**To be done**
Return, word for word, every line that follows.

***** Stored data *****

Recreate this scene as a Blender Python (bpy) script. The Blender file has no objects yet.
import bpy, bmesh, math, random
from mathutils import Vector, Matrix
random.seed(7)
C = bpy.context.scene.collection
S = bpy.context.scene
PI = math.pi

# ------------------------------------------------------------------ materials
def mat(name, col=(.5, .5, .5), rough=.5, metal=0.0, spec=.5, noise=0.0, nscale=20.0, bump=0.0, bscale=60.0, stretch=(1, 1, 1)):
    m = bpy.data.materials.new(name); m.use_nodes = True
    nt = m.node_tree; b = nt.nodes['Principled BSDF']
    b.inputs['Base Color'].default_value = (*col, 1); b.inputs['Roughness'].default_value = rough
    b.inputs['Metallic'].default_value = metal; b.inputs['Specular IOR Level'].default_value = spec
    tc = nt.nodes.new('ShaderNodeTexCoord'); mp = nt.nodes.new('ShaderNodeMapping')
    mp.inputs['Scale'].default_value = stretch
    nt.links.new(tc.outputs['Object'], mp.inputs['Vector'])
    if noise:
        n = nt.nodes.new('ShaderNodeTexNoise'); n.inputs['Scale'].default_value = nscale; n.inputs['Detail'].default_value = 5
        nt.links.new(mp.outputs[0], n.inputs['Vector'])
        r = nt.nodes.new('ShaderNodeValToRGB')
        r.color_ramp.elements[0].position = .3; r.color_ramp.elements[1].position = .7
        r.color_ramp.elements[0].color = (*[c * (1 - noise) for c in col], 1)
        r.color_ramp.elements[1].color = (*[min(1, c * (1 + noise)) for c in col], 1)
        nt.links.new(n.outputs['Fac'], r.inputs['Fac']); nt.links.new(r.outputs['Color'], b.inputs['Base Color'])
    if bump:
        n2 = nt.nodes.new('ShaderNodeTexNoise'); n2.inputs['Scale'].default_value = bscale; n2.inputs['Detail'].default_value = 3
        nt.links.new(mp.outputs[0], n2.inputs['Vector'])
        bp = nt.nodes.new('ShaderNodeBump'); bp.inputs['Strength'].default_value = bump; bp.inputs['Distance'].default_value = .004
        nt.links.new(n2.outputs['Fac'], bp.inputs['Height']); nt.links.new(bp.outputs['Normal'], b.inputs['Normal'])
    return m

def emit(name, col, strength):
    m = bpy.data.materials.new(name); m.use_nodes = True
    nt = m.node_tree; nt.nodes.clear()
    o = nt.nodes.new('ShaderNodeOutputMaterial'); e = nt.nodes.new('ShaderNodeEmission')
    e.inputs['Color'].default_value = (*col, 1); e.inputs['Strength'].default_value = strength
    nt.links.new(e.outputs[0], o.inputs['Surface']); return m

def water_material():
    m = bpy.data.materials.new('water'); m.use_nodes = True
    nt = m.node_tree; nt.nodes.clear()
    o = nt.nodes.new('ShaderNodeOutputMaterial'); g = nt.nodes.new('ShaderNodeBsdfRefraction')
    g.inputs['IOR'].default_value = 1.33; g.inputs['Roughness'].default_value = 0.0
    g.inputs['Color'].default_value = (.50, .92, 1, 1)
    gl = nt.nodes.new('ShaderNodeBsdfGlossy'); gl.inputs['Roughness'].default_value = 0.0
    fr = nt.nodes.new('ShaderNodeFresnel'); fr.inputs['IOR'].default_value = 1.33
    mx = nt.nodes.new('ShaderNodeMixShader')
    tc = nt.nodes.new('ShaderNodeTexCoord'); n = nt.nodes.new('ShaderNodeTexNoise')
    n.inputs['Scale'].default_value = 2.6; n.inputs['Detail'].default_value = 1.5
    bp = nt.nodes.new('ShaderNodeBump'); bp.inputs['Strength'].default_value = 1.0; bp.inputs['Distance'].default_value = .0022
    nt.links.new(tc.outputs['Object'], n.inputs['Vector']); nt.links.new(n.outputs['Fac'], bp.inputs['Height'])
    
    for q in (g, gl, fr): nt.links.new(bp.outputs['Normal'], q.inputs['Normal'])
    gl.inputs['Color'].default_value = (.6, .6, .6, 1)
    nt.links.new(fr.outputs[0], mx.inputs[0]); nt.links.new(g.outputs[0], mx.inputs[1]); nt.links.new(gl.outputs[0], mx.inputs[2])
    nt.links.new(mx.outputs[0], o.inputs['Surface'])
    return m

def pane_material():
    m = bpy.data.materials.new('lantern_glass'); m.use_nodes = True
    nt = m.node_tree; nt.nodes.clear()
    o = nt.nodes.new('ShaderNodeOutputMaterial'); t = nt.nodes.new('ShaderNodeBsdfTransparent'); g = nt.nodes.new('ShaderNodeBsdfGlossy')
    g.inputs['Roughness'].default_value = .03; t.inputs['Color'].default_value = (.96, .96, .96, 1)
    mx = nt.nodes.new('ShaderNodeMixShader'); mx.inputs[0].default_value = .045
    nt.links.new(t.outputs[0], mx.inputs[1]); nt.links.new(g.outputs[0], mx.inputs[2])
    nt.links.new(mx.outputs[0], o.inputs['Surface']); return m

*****

**Answer below**
Recreate this scene as a Blender Python (bpy) script. The Blender file has no objects yet.
import bpy, bmesh, math, random
from mathutils import Vector, Matrix
random.seed(7)
C = bpy.context.scene.collection
S = bpy.context.scene
PI = math.pi

# ------------------------------------------------------------------ materials
def mat(name, col=(.5, .5, .5), rough=.5, metal=0.0, spec=.5, noise=0.0, nscale=20.0, bump=0.0, bscale=60.0, stretch=(1, 1, 1)):
    m = bpy.data.materials.new(name); m.use_nodes = True
    nt = m.node_tree; b = nt.nodes['Principled BSDF']
    b.inputs['Base Color'].default_value = (*col, 1); b.inputs['Roughness'].default_value = rough
    b.inputs['Metallic'].default_value = metal; b.inputs['Specular IOR Level'].default_value = spec
    tc = nt.nodes.new('ShaderNodeTexCoord'); mp = nt.nodes.new('ShaderNodeMapping')
    mp.inputs['Scale'].default_value = stretch
    nt.links.new(tc.outputs['Object'], mp.inputs['Vector'])
    if noise:
        n = nt.nodes.new('ShaderNodeTexNoise'); n.inputs['Scale'].default_value = nscale; n.inputs['Detail'].default_value = 5
        nt.links.new(mp.outputs[0], n.inputs['Vector'])
        r = nt.nodes.new('ShaderNodeValToRGB')
        r.color_ramp.elements[0].position = .3; r.color_ramp.elements[1].position = .7
        r.color_ramp.elements[0].color = (*[c * (1 - noise) for c in col], 1)
        r.color_ramp.elements[1].color = (*[min(1, c * (1 + noise)) for c in col], 1)
        nt.links.new(n.outputs['Fac'], r.inputs['Fac']); nt.links.new(r.outputs['Color'], b.inputs['Base Color'])
    if bump:
        n2 = nt.nodes.new('ShaderNodeTexNoise'); n2.inputs['Scale'].default_value = bscale; n2.inputs['Detail'].default_value = 3
        nt.links.new(mp.outputs[0], n2.inputs['Vector'])
        bp = nt.nodes.new('ShaderNodeBump'); bp.inputs['Strength'].default_value = bump; bp.inputs['Distance'].default_value = .004
        nt.links.new(n2.outputs['Fac'], bp.inputs['Height']); nt.links.new(bp.outputs['Normal'], b.inputs['Normal'])
    return m

def emit(name, col, strength):
    m = bpy.data.materials.new(name); m.use_nodes = True
    nt = m.node_tree; nt.nodes.clear()
    o = nt.nodes.new('ShaderNodeOutputMaterial'); e = nt.nodes.new('ShaderNodeEmission')
    e.inputs['Color'].default_value = (*col, 1); e.inputs['Strength'].default_value = strength
    nt.links.new(e.outputs[0], o.inputs['Surface']); return m

def water_material():
    m = bpy.data.materials.new('water'); m.use_nodes = True
    nt = m.node_tree; nt.nodes.clear()
    o = nt.nodes.new('ShaderNodeOutputMaterial'); g = nt.nodes.new('ShaderNodeBsdfRefraction')
    g.inputs['IOR'].default_value = 1.33; g.inputs['Roughness'].default_value = 0.0
    g.inputs['Color'].default_value = (.50, .92, 1, 1)
    gl = nt.nodes.new('ShaderNodeBsdfGlossy'); gl.inputs['Roughness'].default_value = 0.0
    fr = nt.nodes.new('ShaderNodeFresnel'); fr.inputs['IOR'].default_value = 1.33
    mx = nt.nodes.new('ShaderNodeMixShader')
    tc = nt.nodes.new('ShaderNodeTexCoord'); n = nt.nodes.new('ShaderNodeTexNoise')
    n.inputs['Scale'].default_value = 2.6; n.inputs['Detail'].default_value = 1.5
    bp = nt.nodes.new('ShaderNodeBump'); bp.inputs['Strength'].default_value = 1.0; bp.inputs['Distance'].default_value = .0022
    nt.links.new(tc.outputs['Object'], n.inputs['Vector']); nt.links.new(n.outputs['Fac'], bp.inputs['Height'])
    
    for q in (g, gl, fr): nt.links.new(bp.outputs['Normal'], q.inputs['Normal'])
    gl.inputs['Color'].default_value = (.6, .6, .6, 1)
    nt.links.new(fr.outputs[0], mx.inputs[0]); nt.links.new(g.outputs[0], mx.inputs[1]); nt.links.new(gl.outputs[0], mx.inputs[2])
    nt.links.new(mx.outputs[0], o.inputs['Surface'])
    return m

def pane_material():
    m = bpy.data.materials.new('lantern_glass'); m.use_nodes = True
    nt = m.node_tree; nt.nodes.clear()
    o = nt.nodes.new('ShaderNodeOutputMaterial'); t = nt.nodes.new('ShaderNodeBsdfTransparent'); g = nt.nodes.new('ShaderNodeBsdfGlossy')
    g.inputs['Roughness'].default_value = .03; t.inputs['Color'].default_value = (.96, .96, .96, 1)
    mx = nt.nodes.new('ShaderNodeMixShader'); mx.inputs[0].default_value = .045
    nt.links.new(t.outputs[0], mx.inputs[1]); nt.links.new(g.outputs[0], mx.inputs[2])
    nt.links.new(mx.outputs[0], o.inputs['Surface']); return m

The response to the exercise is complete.